## Given data
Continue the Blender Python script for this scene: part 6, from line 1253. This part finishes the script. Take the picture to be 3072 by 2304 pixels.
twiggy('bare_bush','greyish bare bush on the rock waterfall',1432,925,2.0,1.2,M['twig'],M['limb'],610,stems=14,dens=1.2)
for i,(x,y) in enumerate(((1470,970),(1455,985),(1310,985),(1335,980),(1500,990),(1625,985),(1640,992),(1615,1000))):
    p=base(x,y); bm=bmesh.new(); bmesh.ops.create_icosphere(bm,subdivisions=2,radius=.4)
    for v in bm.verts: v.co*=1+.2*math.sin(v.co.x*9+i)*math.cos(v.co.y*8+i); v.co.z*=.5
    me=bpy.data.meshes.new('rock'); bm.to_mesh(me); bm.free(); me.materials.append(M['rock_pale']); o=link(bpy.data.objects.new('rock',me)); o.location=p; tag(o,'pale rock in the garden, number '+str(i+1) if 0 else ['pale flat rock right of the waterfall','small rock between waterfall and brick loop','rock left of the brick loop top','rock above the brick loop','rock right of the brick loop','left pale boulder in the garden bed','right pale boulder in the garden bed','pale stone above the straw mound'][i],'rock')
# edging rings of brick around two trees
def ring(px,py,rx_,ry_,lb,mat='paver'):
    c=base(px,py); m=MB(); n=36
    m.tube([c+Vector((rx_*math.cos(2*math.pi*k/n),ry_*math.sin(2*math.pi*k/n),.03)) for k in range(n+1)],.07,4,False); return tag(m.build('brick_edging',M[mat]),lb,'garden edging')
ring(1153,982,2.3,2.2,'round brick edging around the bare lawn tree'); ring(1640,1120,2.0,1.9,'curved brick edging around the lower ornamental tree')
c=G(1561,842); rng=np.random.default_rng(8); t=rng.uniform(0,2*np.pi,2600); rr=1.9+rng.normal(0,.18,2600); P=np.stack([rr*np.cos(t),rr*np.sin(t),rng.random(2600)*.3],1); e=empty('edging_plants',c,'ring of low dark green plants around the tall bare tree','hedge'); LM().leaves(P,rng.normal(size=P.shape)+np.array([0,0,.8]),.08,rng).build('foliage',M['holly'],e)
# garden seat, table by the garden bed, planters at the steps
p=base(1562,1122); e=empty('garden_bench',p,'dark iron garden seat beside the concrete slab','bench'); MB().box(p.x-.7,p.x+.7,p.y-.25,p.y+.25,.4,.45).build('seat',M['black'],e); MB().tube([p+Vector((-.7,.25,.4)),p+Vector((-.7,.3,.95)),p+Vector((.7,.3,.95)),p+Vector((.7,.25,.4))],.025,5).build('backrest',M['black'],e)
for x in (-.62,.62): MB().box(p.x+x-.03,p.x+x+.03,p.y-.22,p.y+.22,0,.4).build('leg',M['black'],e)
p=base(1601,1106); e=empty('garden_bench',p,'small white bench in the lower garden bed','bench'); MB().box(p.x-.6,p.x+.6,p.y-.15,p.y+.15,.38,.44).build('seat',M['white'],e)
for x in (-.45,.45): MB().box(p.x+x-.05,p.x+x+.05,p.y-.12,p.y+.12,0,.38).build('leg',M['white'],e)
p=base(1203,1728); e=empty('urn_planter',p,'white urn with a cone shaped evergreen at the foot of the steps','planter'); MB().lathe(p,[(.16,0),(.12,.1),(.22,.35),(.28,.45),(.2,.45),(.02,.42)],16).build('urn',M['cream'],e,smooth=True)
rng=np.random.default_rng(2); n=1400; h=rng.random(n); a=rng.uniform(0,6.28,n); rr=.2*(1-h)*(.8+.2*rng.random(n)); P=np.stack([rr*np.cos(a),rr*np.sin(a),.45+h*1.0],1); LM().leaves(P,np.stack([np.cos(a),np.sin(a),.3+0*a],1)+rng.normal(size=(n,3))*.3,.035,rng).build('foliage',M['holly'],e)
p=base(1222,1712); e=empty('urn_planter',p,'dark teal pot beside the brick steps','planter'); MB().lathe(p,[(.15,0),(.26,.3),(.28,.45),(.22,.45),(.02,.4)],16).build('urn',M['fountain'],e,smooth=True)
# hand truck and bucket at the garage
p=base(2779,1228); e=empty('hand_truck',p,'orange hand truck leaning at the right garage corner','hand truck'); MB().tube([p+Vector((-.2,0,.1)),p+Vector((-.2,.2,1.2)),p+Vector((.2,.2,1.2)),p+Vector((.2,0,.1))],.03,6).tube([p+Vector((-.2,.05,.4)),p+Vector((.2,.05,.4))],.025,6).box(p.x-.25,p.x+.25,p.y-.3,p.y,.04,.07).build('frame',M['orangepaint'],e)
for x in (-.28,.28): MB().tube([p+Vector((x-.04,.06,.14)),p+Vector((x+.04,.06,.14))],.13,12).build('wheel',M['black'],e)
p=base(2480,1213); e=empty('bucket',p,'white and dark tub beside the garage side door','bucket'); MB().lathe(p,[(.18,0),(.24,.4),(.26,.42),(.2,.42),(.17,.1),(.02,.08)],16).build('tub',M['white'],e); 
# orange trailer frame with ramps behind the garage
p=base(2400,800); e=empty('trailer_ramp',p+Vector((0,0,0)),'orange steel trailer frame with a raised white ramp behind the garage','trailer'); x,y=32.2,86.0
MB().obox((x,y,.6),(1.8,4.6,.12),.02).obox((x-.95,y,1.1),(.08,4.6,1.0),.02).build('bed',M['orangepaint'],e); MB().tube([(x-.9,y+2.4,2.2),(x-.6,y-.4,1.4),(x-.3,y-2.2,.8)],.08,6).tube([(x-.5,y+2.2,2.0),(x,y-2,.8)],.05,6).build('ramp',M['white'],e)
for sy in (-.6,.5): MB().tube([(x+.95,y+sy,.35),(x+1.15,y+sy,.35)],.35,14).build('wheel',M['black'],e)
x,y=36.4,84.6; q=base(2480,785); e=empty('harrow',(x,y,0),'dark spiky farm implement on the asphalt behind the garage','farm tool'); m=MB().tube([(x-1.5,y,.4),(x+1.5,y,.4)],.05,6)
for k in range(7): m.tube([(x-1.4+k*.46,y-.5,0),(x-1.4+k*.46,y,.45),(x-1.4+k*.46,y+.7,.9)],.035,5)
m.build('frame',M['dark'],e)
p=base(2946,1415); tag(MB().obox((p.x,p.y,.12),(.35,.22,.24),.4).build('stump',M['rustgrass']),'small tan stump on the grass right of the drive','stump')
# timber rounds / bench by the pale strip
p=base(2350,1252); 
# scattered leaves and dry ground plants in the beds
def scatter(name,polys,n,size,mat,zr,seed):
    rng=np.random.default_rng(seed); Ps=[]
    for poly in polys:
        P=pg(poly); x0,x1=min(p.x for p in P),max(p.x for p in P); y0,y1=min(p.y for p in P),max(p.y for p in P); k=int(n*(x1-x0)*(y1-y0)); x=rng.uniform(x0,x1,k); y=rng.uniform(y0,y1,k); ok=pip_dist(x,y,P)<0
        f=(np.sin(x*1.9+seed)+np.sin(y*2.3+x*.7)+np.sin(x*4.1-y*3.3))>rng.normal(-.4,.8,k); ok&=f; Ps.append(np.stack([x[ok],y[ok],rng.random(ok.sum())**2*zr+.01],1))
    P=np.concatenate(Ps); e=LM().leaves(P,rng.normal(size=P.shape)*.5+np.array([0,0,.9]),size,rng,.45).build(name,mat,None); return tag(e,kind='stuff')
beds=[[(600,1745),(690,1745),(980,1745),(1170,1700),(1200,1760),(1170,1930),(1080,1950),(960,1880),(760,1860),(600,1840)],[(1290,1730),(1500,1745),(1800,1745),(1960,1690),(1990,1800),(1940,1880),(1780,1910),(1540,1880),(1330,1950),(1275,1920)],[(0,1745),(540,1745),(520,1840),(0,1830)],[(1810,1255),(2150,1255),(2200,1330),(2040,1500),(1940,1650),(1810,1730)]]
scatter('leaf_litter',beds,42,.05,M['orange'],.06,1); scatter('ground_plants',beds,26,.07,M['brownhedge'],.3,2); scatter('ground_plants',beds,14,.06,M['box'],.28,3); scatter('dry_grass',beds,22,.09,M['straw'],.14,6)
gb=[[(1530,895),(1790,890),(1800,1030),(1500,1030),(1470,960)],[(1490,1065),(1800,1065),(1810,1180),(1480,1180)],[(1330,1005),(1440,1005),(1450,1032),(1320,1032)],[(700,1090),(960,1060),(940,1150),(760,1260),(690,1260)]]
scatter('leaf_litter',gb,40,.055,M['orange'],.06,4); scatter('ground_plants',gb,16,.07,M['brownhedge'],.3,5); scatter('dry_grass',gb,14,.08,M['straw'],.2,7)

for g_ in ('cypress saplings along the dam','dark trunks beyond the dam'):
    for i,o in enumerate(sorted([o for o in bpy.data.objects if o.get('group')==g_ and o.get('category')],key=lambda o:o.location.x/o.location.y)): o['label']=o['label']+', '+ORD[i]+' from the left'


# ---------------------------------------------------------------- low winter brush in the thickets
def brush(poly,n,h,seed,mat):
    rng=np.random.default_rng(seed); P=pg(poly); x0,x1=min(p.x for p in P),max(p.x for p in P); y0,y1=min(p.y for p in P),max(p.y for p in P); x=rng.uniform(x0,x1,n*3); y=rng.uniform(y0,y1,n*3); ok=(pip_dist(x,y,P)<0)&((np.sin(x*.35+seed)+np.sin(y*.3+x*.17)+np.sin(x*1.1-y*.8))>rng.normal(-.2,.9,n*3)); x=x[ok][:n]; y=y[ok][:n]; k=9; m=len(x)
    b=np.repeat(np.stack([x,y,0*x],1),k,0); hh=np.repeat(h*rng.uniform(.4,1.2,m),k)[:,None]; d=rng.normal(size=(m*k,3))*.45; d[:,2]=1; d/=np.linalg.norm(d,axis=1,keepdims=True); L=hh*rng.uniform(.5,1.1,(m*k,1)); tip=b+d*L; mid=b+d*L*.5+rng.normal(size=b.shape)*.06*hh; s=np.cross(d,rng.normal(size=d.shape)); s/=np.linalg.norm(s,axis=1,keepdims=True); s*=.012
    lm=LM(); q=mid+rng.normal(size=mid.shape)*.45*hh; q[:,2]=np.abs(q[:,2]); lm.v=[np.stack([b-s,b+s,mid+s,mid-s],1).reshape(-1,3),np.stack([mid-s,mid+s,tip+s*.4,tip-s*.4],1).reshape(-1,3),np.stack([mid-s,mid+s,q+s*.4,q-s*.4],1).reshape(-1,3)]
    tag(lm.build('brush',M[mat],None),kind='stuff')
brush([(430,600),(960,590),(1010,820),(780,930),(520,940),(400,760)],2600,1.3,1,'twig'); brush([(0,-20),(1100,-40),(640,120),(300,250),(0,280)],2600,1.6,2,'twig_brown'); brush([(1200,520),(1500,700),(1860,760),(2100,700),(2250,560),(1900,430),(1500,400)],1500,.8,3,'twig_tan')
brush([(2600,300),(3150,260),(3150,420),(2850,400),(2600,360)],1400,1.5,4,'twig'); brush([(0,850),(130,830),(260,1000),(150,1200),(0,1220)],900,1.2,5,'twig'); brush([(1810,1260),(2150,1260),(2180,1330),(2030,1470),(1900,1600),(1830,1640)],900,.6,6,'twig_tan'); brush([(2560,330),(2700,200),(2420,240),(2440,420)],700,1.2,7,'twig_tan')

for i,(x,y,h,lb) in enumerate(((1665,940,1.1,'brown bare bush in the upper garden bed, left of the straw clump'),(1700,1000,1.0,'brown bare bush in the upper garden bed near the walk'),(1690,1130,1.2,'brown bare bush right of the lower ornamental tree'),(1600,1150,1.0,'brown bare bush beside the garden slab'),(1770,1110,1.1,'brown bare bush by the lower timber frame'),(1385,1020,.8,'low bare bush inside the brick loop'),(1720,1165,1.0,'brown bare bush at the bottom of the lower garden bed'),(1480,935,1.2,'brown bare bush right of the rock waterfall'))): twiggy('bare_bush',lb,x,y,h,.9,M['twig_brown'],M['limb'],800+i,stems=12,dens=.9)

## Exercise directions
Count the lines in which the string "from" appears, then report only that figure.

## Expected answer
2